As well with the album’s power house lost classic, the expanded edition adds three of their singles and five of the unreleased tracks that were recorded in April of 1970 in mono. By listening to these unearthed tracks, you can tell that these tracks could have been a double album and would have gotten Steel Mill a lot of recognition. There are three centerpieces on the new tracks that would make your feet tickle for joy. There’s the Pounding ragtime piano rocker Get On The Line while the funk soul rocker of Blaxploitation super heroes on Super Clean Man comes in. Mixed with the guitar riff, vocals singing the melody, and stacked pounding drums that is straight out of Curtis Mayfield’s sessions for Superfly. Yet best of the unearthed tracks is the psychedelia jazz sound was Growing Bald, which has the guitar in reverb sound and mournful vocals along with John’s sax filled with Coltrane and VDGG’s David Jackson, could have probably been Steel Mill’s obscure-psych dance track.

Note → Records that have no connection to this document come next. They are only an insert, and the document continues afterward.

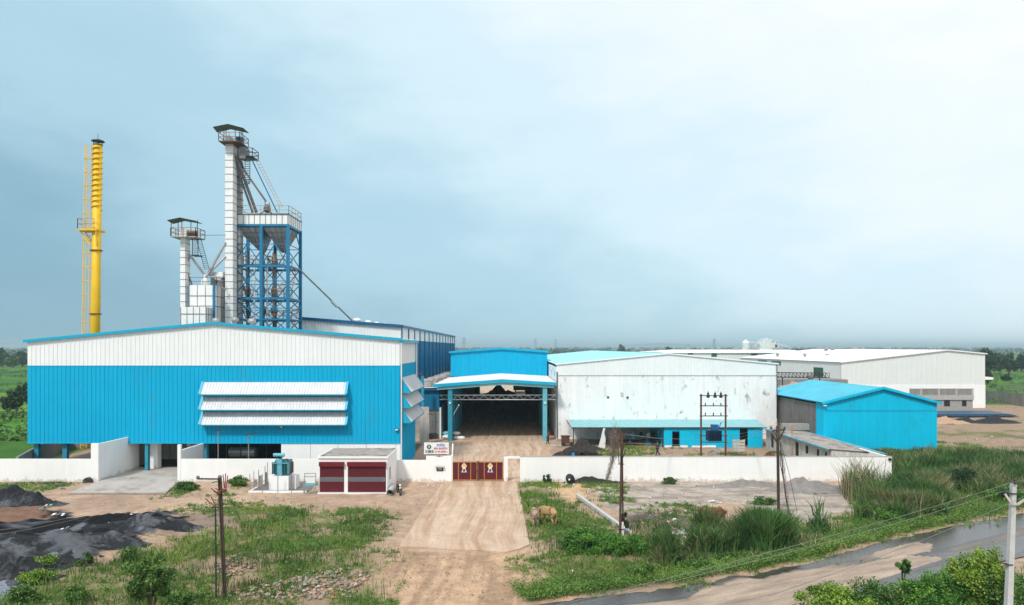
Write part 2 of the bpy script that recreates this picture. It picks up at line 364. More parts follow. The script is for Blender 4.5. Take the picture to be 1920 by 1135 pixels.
ccol = {'coal': (.011, .011, .013), 'red': (.20, .12, .085), 'bluegrey': (.22, .24, .29), 'mud': (.44, .375, .32), 'sand': (.56, .38, .22),
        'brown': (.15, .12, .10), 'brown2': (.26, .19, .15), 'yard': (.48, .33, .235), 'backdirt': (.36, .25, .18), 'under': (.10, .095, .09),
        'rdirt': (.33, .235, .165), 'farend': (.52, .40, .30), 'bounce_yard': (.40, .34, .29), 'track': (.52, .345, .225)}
def axis(lo, hi, step, far, g=1.16):
    a = list(np.arange(lo, hi + 1e-6, step)); s = step
    while a[-1] < far: s *= g; a.append(a[-1] + s)
    return a
xs_r = axis(0, 30, .15, 120, 1.02); xs_r = axis(0, 30, .15, 28000, 1.045)
xs = np.array([-v for v in xs_r[::-1]][:-1] + xs_r)
ya = axis(33, 68, .14, 45000, 1.045); yb = [33 - .14 * 1.25 ** k * (1) for k in range(1, 25)]
yb = [33 - sum(.14 * 1.25 ** j for j in range(k)) for k in range(1, 22)]
ys = np.array(sorted(yb) + ya)
gx, gy = np.meshgrid(xs, ys)
wob = .9
dx = (fbm(gx * .45, gy * .45) - .5) * 3.2 * wob + (fbm(gx * 2.1 + 9, gy * 2.1) - .5) * 1.3; dy = (fbm(gx * .45 + 40, gy * .45 + 9) - .5) * 3.2 * wob + (fbm(gx * 2.1, gy * 2.1 + 30) - .5) * 1.3
near = (np.abs(gx) < 140) & (gy < 270)
def zval(poly, soft=.5, warp=1.0):
    v = np.full(gx.shape, -50.0); m_ = near
    v[m_] = sdist(poly, gx[m_] + dx[m_] * warp, gy[m_] + dy[m_] * warp)
    return np.clip(v / soft + .5, 0, 1)
C = np.ones(gx.shape + (3,)) * np.array((.47, .33, .238))
big = fbm(gx * .12, gy * .12)[..., None]; C = C * (.70 + .55 * big)
C = C * (.82 + .36 * fbm(gx * .6 + 11, gy * .6, 5)[..., None])
for k_ in ('field_l', 'verge', 'near_r'):
    w_ = zval(Z[k_], 4, 1)[..., None] * .75; C = C * (1 - w_) + np.array((.25, .185, .115)) * (.75 + .5 * fbm(gx * .9, gy * .9 + 60, 5))[..., None] * w_
field = np.clip((gy - 150) / 8, 0, 1); field = np.maximum(field, np.clip((-gx - 53 + (gy < 66) * -200) / 2, 0, 1)); field = np.maximum(field, np.clip((gx - 135) / 8, 0, 1))
field = field * (1 - np.clip((66 - gy) / 2, 0, 1))
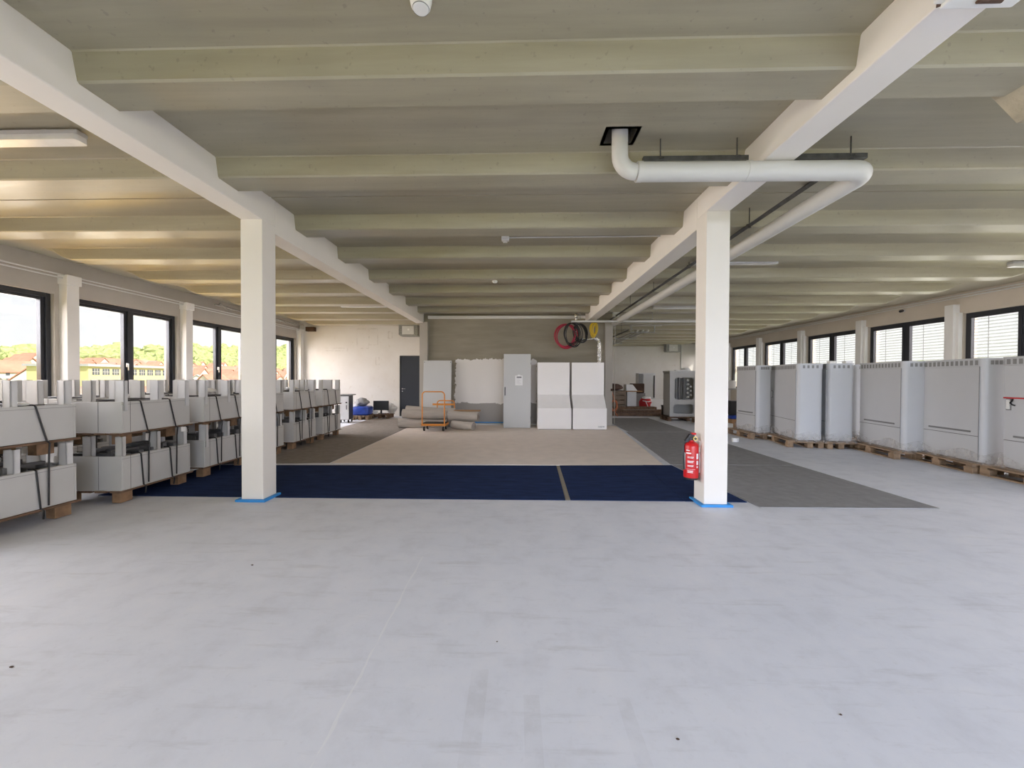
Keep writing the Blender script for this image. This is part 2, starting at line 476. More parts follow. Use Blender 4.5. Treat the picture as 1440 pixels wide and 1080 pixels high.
wall('wall_core_left', 'old_white', [((-3.0, YC+.2, 0), (-2.8, YWL+.3, ZS+.02))], 'white side wall behind the left pier')
wall('wall_core_right', 'plaster', [((2.68, YC+.2, 0), (2.88, YWR+.3, ZS+.02))], 'grey side wall behind the right pier')
wall('wall_back_right', 'old_white', [((2.7, YWR, 0), (XR+.35, YWR+.3, ZS+.45))], 'off-white wall at the far right end')
bx = [((XL-.35, YB-.3, 0), (XR+.35, YB, SILL)), ((XL-.35, YB-.3, 2.95), (XR+.35, YB, ZS+.45))]
x = XL
while x < XR+.1:
    bx.append(((x-.12, YB-.3, SILL), (x+.12, YB, 2.95))); x += 2.55
wall('wall_rear', 'lintel', bx, 'window wall behind the camera')
# masking tape and ledge at the base of the centre wall
struct(MB().box((-1.9, YC-.012, .045), (-.4, YC-.001, .075)).build('baseboard_center', 'tape_blue'), 'blue masking tape along the foot of the plaster wall', 'tape')
struct(MB().box((-2.7, YC-.16, 0), (2.6, YC-.002, .028)).build('trim_3', 'pier_paint'), 'pale floor ledge at the foot of the plaster wall', 'ledge')
# wall piers at both ends of the centre wall
for x0, x1, nm in ((-2.99, -2.745, 'left'), (2.66, 2.885, 'right')):
    struct(MB().box((x0, YC-.12, 0), (x1, YC+.02, 3.14), .006).build('wall_pier_'+nm, 'lintel'), 'grey beige wall pier at the %s end of the plaster wall' % nm, 'pier')
struct(MB().box((-2.74, YC-.10, 3.24), (2.07, YC, 3.33), .006).build('trim_4', 'pier_paint'), 'pale ledger strip along the top of the plaster wall', 'ledger')

def pier(x0, x1, yc, zt, label):
    mb = MB(); mb.box((x0, yc-.10, 0), (x1, yc+.10, zt), .006)
    if x0 > 0: mb.box((x0+.06, yc-.16, 0), (x1, yc-.098, zt-.2), .004)
    else: mb.box((x0, yc-.12, zt-.005), (x1+.03, yc+.12, zt+.16), .006)
    return struct(mb.build('pier', 'pier_paint'), label, 'pier')
for i, y in enumerate(LY): pier(XL-.3, -8.0, y, 3.06, 'white pier between the left windows')
for i, y in enumerate(RY): pier(10.40, XR+.3, y, 3.22, 'white pier between the right windows')

# ------------------------------------------------------------------ windows
wn = 0
def window(side, y0, y1, zt):
    global wn; wn += 1
    s = -1 if side == 'left' else 1
    xw = XL if s < 0 else XR
    w = thing('window_%d' % wn, 'dark framed window with two panes on the %s side' % side, 'window', (xw+s*.12, (y0+y1)/2, 0)); w['kind'] = 'structure'
    L = (y1-y0)/2; f = .07; d = .05
    mb = MB()
    mb.box((-d, -L, SILL), (d, -L+f, zt), .004); mb.box((-d, L-f, SILL), (d, L, zt), .004)
    mb.box((-d, -L+f, zt-f), (d, L-f, zt), .004); mb.box((-d, -L+f, SILL), (d, L-f, SILL+f), .004)
    mb.box((-d, -.05, SILL+f), (d, .05, zt-f), .004)
    mb.build('window_frame', 'anthracite', w)
    for a, b in ((-L+f, -.05), (.05, L-f)):
        mb = MB(); g = .055; e = .035
        if a < 0: pass
        mb.box((-e-.03, a, SILL+f), (e-.02, a+g, zt-f), .003); mb.box((-e-.03, b-g, SILL+f), (e-.02, b, zt-f), .003)
        mb.box((-e-.03, a+g, SILL+f), (e-.02, b-g, SILL+f+g), .003); mb.box((-e-.03, a+g, zt-f-g), (e-.02, b-g, zt-f), .003)
        sash = mb.build('sash', 'anthracite', w)
        MB().box((-.008, a+g-.005, SILL+f+g-.005), (.004, b-g+.005, zt-f-g+.005)).build('pane', 'glass', sash)
        if a < 0:
            xh = -s*.055
            h = MB(); h.box((min(xh, xh-s*.012), b-.05, 1.62), (max(xh, xh-s*.012), b-.02, 1.70), .003)
            h.box((min(xh-s*.012, xh-s*.04), b-.042, 1.672), (max(xh-s*.012, xh-s*.04), b-.028, 1.69), .002)
            h.box((min(xh-s*.03, xh-s*.045), b-.045, 1.55), (max(xh-s*.03, xh-s*.045), b-.025, 1.69), .004)
            hh = h.build('handle', 'steel', sash); hh['label'] = 'silver window handle'
    struct(MB().box((min(xw-s*.03, xw+s*.35), y0, SILL-.03), (max(xw-s*.03, xw+s*.35), y1, SILL+.0), .004).build('window_sill', 'window_sill'), 'grey window sill')
    return w
for a, b in zip(LY, LY[1:]): window('left', a+.17, b-.17, LTOP)
window('left', YB, LY[0]-.17, LTOP)
for a, b in zip(RY, RY[1:]): window('right', a+.17, b-.17, RTOP)
window('right', RY[-1]+.17, YWR, RTOP)
struct(MB().box((XL-.3, YB, SILL), (XL-.02, LY[0]-2.3, LTOP)).build('trim_5', 'lintel'))
mb = MB(); mb.box((XR+.02, YB-.2, SILL), (XR+.3, RY[0]+.1, RTOP))
struct(mb.build('trim_6', 'lintel'))
for side, ys, zt in (('l', LY, LTOP), ('r', RY, RTOP)):   # solid jambs behind the piers
    mb = MB()
    for y in ys:
        if side == 'l': mb.box((XL-.34, y-.17, SILL), (XL-.001, y+.17, zt))
        else: mb.box((XR+.001, y-.17, SILL), (XR+.34, y+.17, zt))
    struct(mb.build('wall_jambs_left' if side == 'l' else 'wall_jambs_right', 'lintel' if side == 'l' else 'lintel_right'))

# venetian blinds outside the right windows
ordn = ['nearest', 'second', 'third', 'fourth', 'fifth', 'sixth', 'seventh', 'eighth', 'ninth', 'tenth', 'eleventh']
bays = [(a, b) for a, b in zip(RY, RY[1:]) if b > 8]
for i, (a, b) in enumerate(bays):
    t = thing('venetian_blind', 'white slatted blind lowered outside the %s visible window of the right wall' % (ordn[i]), 'blind', (XR+.26, (a+b)/2, 0), 0, 'blinds of the right windows')
    L = (b-a)/2-.19; mb = MB(); z = RTOP-.07
    while z > 1.86:
        mb.box((-.036, -L, z-.001), (.036, L, z+.001), rot=Matrix.Rotation(math.radians(9), 3, 'Y')); z -= .075
    mb.build('slats', 'slat', t)
    mb = MB()
    for yy in (-L*.75, -L*.25, L*.25, L*.75): mb.box((-.002, yy-.006, 1.86), (.002, yy+.006, RTOP))
    mb.build('ladder_tape', 'galv', t)
    MB().box((-.03, -L, 1.82), (.03, L, 1.85), .004).build('bottom_rail', 'slat', t)

# ------------------------------------------------------------------ door
d = thing('door_1', 'dark anthracite flush door in the white back wall', 'door', (-3.96, YWL, 0)); d['kind'] = 'structure'
MB().box((-.40, -.02, 0), (-.37, .1, 2.25)).box((.37, -.02, 0), (.40, .1, 2.25)).box((-.37, -.02, 2.21), (.37, .1, 2.25)).build('door_frame', 'anthracite', d)
leaf = MB().box((-.37, .0, .01), (.37, .045, 2.21), .003).build('door_leaf', 'door_dark', d)
h = MB(); h.cyl((-.30, -.012, 1.02), (-.30, .0, 1.02), .027, 16).cyl((-.30, -.05, 1.02), (-.30, -.01, 1.02), .009, 10).tube([(-.30, -.05, 1.02), (-.18, -.05, 1.02)], .009)
h.cyl((-.30, -.012, .93), (-.30, 0, .93), .024, 16)
h.build('door_handle', 'steel', leaf, True)['label'] = 'silver lever handle with key rosette'
MB().box((-.37, .25, 0), (.37, .29, 2.21)).build('door_back', 'anthracite', d)

# ------------------------------------------------------------------ carpets
def carpet(name, poly, mat, label, cat='carpet', z=.008, z0=.0005):
    return tag(MB().prism(poly, z0, z).build(name, mat), label, cat)
lx0, lx1, ly1 = -3.18, -2.82, 4.70
carpet('navy_carpet', [(-4.95, 4.55), (lx0, 4.56), (lx0, ly1), (lx1, ly1), (lx1, 4.56), (.565, 4.60), (.64, 6.43), (-4.95, 6.20)], 'navy', 'navy blue carpet length running past the left column')
carpet('navy_carpet', [(.625, 4.605), (1.93, 4.62), (2.06, 6.52), (.695, 6.44)], 'navy', 'short navy blue carpet piece before the red extinguisher', z=.0085)
carpet('navy_carpet', [(1.934, 4.615), (2.03, 4.615), (2.03, 4.75), (2.375, 4.75), (2.375, 4.61), (2.63, 4.61), (2.52, 6.54), (2.063, 6.53)], 'navy', 'narrow navy blue carpet strip around the right column', z=.0095)
carpet('seam_tape', [(.566, 4.60), (.623, 4.605), (.693, 6.44), (.642, 6.43)], 'seam', 'beige gap strip between two navy carpet pieces', 'seam strip', .004)
carpet('beige_floor_mat', [(-3.06, 6.46), (.64, 6.47), (2.40, 6.57), (2.98, 12.05), (-3.1, 12.05)], 'beige', 'large beige protective mat before the plaster wall', z=.006)
carpet('grey_carpet', [(2.67, 4.43), (4.62, 4.47), (4.58, 6.62), (2.55, 6.58)], 'runner', 'dark grey carpet piece right of the right column, nearest the camera', z=.008)
carpet('grey_carpet', [(2.53, 6.60), (4.58, 6.64), (4.62, 10.75), (2.90, 10.65)], 'runner', 'long grey carpet piece in the aisle beside the white cabinets', z=.008)
carpet('grey_carpet', [(2.98, 10.68), (4.66, 10.78), (4.75, 14.6), (3.05, 14.4)], 'runner', 'grey carpet piece at the far end of the right aisle', z=.008)
carpet('taupe_carpet', [(-5.25, 6.25), (-3.09, 6.47), (-3.1, 9.3), (-5.25, 9.2)], 'taupe', 'brownish grey carpet beside the far plinth stacks', z=.005)
carpet('taupe_carpet', [(-5.05, 9.22), (-3.1, 9.32), (-3.12, 11.0), (-5.05, 10.9)], 'taupe', 'brownish grey carpet behind the last plinth stack', z=.005)
carpet('taupe_carpet', [(-5.0, 10.92), (-3.12, 11.02), (-3.14, 13.9), (-5.0, 13.7)], 'taupe', 'brownish grey carpet before the dark door', z=.005)

# ------------------------------------------------------------------ pallets
def make_pallet(name, label, loc, rz, sx, sy, inset=.06, h=.144, group=None, wood='wood', thin=False):
    t = thing(name, label, 'pallet', loc, rz, group)
    mb = MB(); n = 5; bw = sx/n*.8
    for i in range(n):
        x = -sx/2+bw/2+(sx-bw)*i/(n-1)
        mb.box((x-bw/2, -sy/2, h-.022), (x+bw/2, sy/2, h), .003)
    if not thin:
        for y in (-sy/2+.06, 0, sy/2-.06): mb.box((-sx/2, y-.05, h-.044), (sx/2, y+.05, h-.023), .003)
    mb.build('deck', wood if not thin else 'wood_dark', t)
    zt = h-.045 if not thin else h-.0225
    for x in (-sx/2+inset+.05, 0, sx/2-inset-.05):
        for y in (-sy/2+inset+.07, 0, sy/2-inset-.07):
            if thin and (abs(x) < .01 or abs(y) < .01): continue
            z0 = .021 if not thin else 0
            MB().box((x-.05, y-.07, z0), (x+.05, y+.07, zt), .004).build('block', 'wood_edge' if thin else wood, t)
    if not thin:
        for x in (-sx/2+inset+.05, 0, sx/2-inset-.05):
            MB().box((x-.05, -sy/2+inset, 0), (x+.05, sy/2-inset, .02), .003).build('bottom_board', wood, t)
    return t

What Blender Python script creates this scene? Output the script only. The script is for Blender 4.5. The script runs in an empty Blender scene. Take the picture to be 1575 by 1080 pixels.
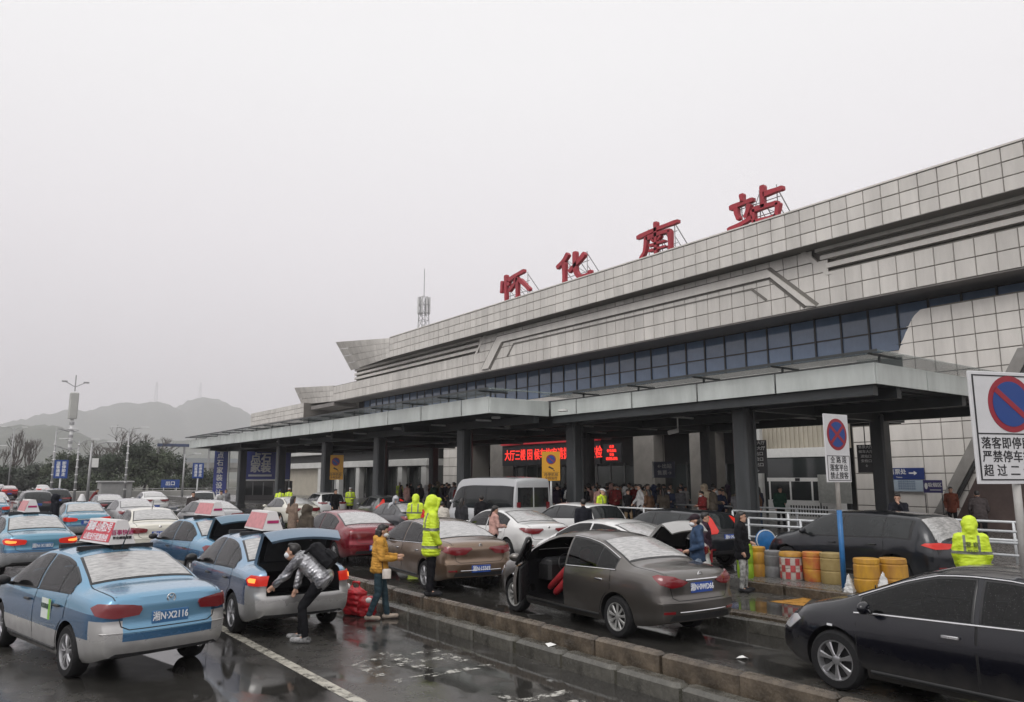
import bpy, bmesh, math, random
import numpy as np
from mathutils import Vector, Matrix
from mathutils.bvhtree import BVHTree
R = math.radians
rnd = random.Random(7)
SC = bpy.context.scene
COL = SC.collection

# ---------------------------------------------------------------- camera
cam = bpy.data.cameras.new('camera')
cam.sensor_width = 36.0
cam.lens = 36.0*1180/1575
cam.clip_start = 0.1
cam.clip_end = 9000
cam_o = bpy.data.objects.new('camera', cam)
COL.objects.link(cam_o)
cam_o.location = (0, 0, 2.4)
cam_o.rotation_euler = (R(90+9.38), 0, R(-36.25))
SC.camera = cam_o

# ---------------------------------------------------------------- world, sun, exposure
W = bpy.data.worlds.new('World')
SC.world = W
W.use_nodes = True
nt = W.node_tree
nt.nodes.clear()
out = nt.nodes.new('ShaderNodeOutputWorld')
add = nt.nodes.new('ShaderNodeAddShader')
b1 = nt.nodes.new('ShaderNodeBackground')
b2 = nt.nodes.new('ShaderNodeBackground')
sky = nt.nodes.new('ShaderNodeTexSky')
sky.sky_type = 'NISHITA'
sky.sun_disc = False
sky.sun_elevation = R(48)
sky.sun_rotation = R(244)
sky.dust_density = 6
sky.air_density = 1.0
hs = nt.nodes.new('ShaderNodeHueSaturation')
hs.inputs['Saturation'].default_value = 0.12
nt.links.new(sky.outputs[0], hs.inputs['Color'])
nt.links.new(hs.outputs[0], b1.inputs[0])
b1.inputs[1].default_value = 0.05
tc = nt.nodes.new('ShaderNodeTexCoord')
sep = nt.nodes.new('ShaderNodeSeparateXYZ')
nt.links.new(tc.outputs['Generated'], sep.inputs[0])
ns = nt.nodes.new('ShaderNodeTexNoise')
ns.inputs['Scale'].default_value = 1.6
ns.inputs['Detail'].default_value = 3
nt.links.new(tc.outputs['Generated'], ns.inputs['Vector'])
ma = nt.nodes.new('ShaderNodeMath'); ma.operation = 'MULTIPLY_ADD'
ma.inputs[1].default_value = 0.07; ma.inputs[2].default_value = -0.035
nt.links.new(ns.outputs[0], ma.inputs[0])
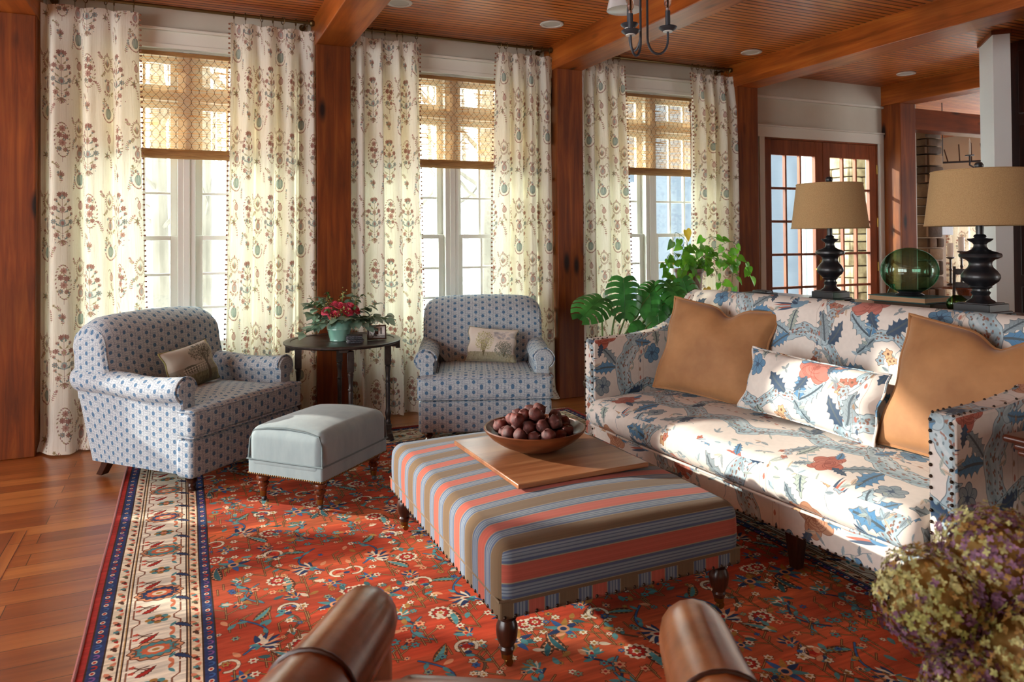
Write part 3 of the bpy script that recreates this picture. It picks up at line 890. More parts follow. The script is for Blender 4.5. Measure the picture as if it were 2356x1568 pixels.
def paint_cushion_tree(kind):
    w, h = 320, 220
    c = Cv(w, h, '#a9a294', wrap=False)
    R = random.Random(kind+3)
    if kind == 0:
        c.a[:90] = hx('#6d6a50'); c.a[60:110] = hx('#8d8a7c'); c.a[0:34] = hx('#57563f')
        for i in range(260):
            c.leaf(R.uniform(0, w), R.uniform(0, 80), R.uniform(8, 22), 2, pi/2+R.uniform(-.5, .5), R.choice(['#4c4b38', '#7d7a58', '#8f8a70']), .7)
        c.ell(112, 92, 46, 20, '#5c5a4c'); c.extr = None
        for x in range(70, 210, 16):
            c.line([(x, 74), (x, 100)], 4, '#d3ccba', .8)
        c.line([(60, 94), (240, 106)], 4, '#c9c2b0', .8); c.line([(60, 82), (240, 92)], 3, '#d8d2c2', .7)
        c.line([(236, 20), (232, 90), (222, 150)], 20, '#4a4336'); c.line([(232, 90), (270, 160)], 9, '#4a4336')
        for i in range(700):
            a = R.random()*6.3; r = R.random()**.6
            c.leaf(220+r*90*cos(a), 165+r*44*sin(a), R.uniform(5, 13), 2.4, R.random()*6, R.choice(['#4a4a3e', '#67675a', '#8a8a7c', '#35362c']), .75)
        c.a[:, 296:] = c.a[:, 296:]*.4+hx('#a8a05a')*.6
    else:
        c.a[:] = hx('#cfc8bc'); c.a[:56] = hx('#9a957f')
        for (x, y, rx, ry, cols) in ((105, 128, 62, 66, ['#9a9a58', '#b8b486', '#7e7d4c', '#c7c39a']), (240, 82, 62, 52, ['#5d6458', '#7d857a', '#a2a89c', '#454c44'])):
            for k in range(11):
                a = pi/2+(k-5)*.2
                c.line([(x, 30), (x+rx*.5*cos(a), y), (x+rx*.95*cos(a), y+ry*.8*sin(a))], 2.4, '#5e543c', .8)
            for i in range(520):
                a = R.random()*6.3; r = R.random()**.55
                c.leaf(x+r*rx*cos(a), y+r*ry*sin(a), R.uniform(4, 11), 2, R.random()*6, R.choice(cols), .7)
        for i in range(40):
            c.ell(R.uniform(170, 320), R.uniform(150, 200), R.uniform(8, 22), R.uniform(5, 9), R.choice(['#a9a9ac', '#dcd8d0', '#8d8f94']), 0, .5)
        for i in range(160):
            c.leaf(R.uniform(0, w), R.uniform(0, 50), R.uniform(8, 18), 1.8, pi/2+R.uniform(-.8, .8), R.choice(['#6b6a4c', '#8a8a66', '#b4af92']), .7)
    return c.a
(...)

Green Eyed God still sounds like a fresh baked bread that had just came out of the oven and add that with some delicious pasta, it’s music still carries the cult following sound with prog and obscure music lovers to get this album a lot of attention. The love of unearthed albums is a lot of worth investigating to check out for detectives and music researchers to see what was left in the record vaults on what was hidden underneath the prog treasure. Always.